Parcerias e agilidade
Para o governo estadual, a privatização tem o potencial de facilitar a criação de parcerias entre a Celepar e outras empresas, além de tornar mais ágil a aquisição de novas soluções tecnológicas para a administração pública.
Na época, o Executivo afirmou: “A privatização vai trazer mais agilidade para que a Celepar desenvolva parcerias com outras empresas em tecnologias, servindo melhor ao Estado e às suas necessidades. A administração estadual também poderá adotar pregões para contratar de maneira mais ágil ferramentas tecnológicas para auxiliar a gestão e a população.”
Investimentos milionários
Para dar prosseguimento ao processo de privatização, o governo contratou a empresa Ernst & Young Assessoria Empresarial Ltda, por R$ 8,7 milhões. Segundo o Portal da Transparência, o contrato, firmado no dia 23 de janeiro, prevê a prestação de serviços de assessoria, com foco em estudos técnicos, análises e operacionalização da alienação da estatal. A contratação foi feita sem licitação, sob a justificativa de inexigibilidade, apesar do valor elevado.
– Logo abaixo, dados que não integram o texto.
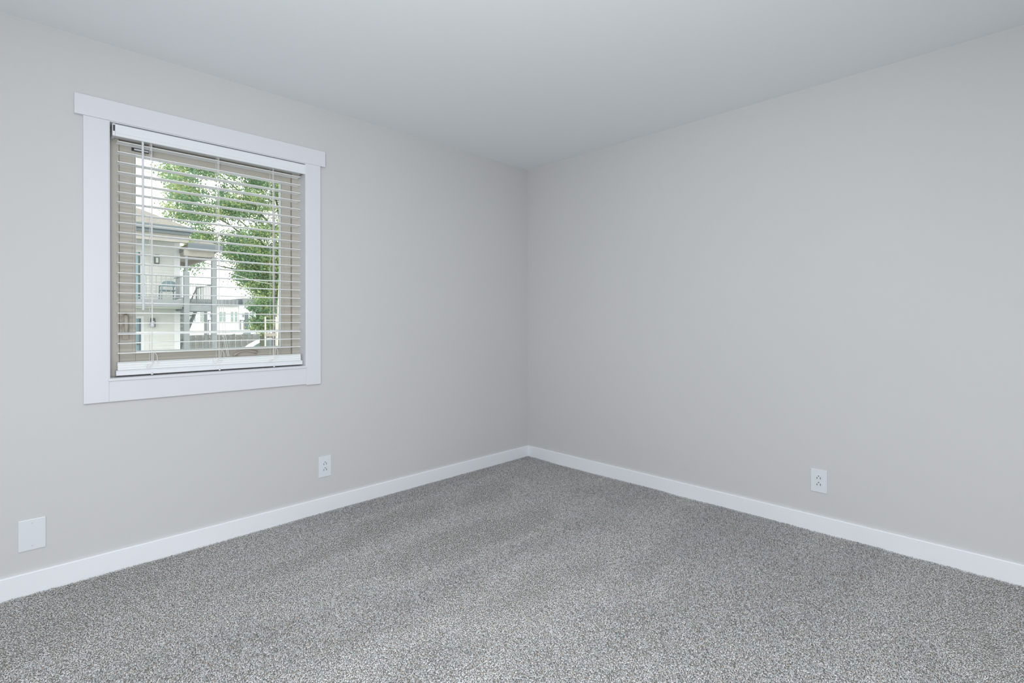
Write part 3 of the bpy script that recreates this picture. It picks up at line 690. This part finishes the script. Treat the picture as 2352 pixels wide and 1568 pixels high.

Alguns dias antes, em 17 de janeiro, o governo também contratou o escritório de advocacia Reis, Varrichio e Carrer Sociedade de Advogados por quase R$ 500 mil. Essa contratação, também sem licitação, tem como objetivo a prestação de serviços jurídicos e técnicos para avaliação das decisões que concederam imunidade tributária à Celepar. Segundo o governo, essa é uma das etapas necessárias para garantir que a privatização ocorra sem encargos para o comprador. O escritório atua em áreas como direito tributário, trabalhista, corporativo e previdenciário.
O Comitê em Defesa da Celepar questiona essas contratações, que foram feitas com base no critério de “notória especialização”. Embora essa prática seja prevista em lei, o comitê alerta que deveria ser utilizada com cautela, em casos excepcionais e com ampla fundamentação.
Lucro x economia
O valor investido nas contratações de consultorias e assessorias jurídicas já ultrapassa metade da quantia que o governo pretende economizar com a privatização. Durante uma audiência pública realizada em outubro do ano passado, o deputado estadual Arilson Chiorato (PT) destacou que a Celepar obteve lucro líquido de R$ 200 milhões em 2023. Segundo ele, a possível venda da empresa representa risco para programas e sistemas fundamentais da estrutura pública do Estado, sendo que sequer se sabe quanto será arrecadado com a operação.
“O processo é ilegal e certamente resultará em uma longa disputa judicial. A Celepar tem 60 anos de história, atendendo órgãos estaduais, municípios e o Judiciário. Privatizar essa empresa é abrir mão de décadas de conhecimento, da propriedade intelectual desenvolvida, do pioneirismo em software livre, do Paraná Digital, do Boletim de Ocorrência Eletrônico, do Cartão de Vacinação, da Nota Paraná e tantos outros sistemas. E quem adquirir a empresa ainda assumirá contratos importantes que foram firmados sem licitação”, declarou o parlamentar na audiência.
A destinação de mais de R$ 8 milhões apenas para estudos e assessorias também gera questionamentos. Afinal, por que tamanha quantia estaria sendo investida apenas na etapa preparatória da venda?]
“O custo elevado dessas consultorias aumenta as incertezas sobre a real necessidade e a urgência da privatização. Casos semelhantes em outros estados revelam que desestatizações no setor de tecnologia podem gerar dependência do poder público em relação a empresas privadas, elevar os custos operacionais e reduzir a transparência”, argumenta o Comitê em Defesa da Celepar.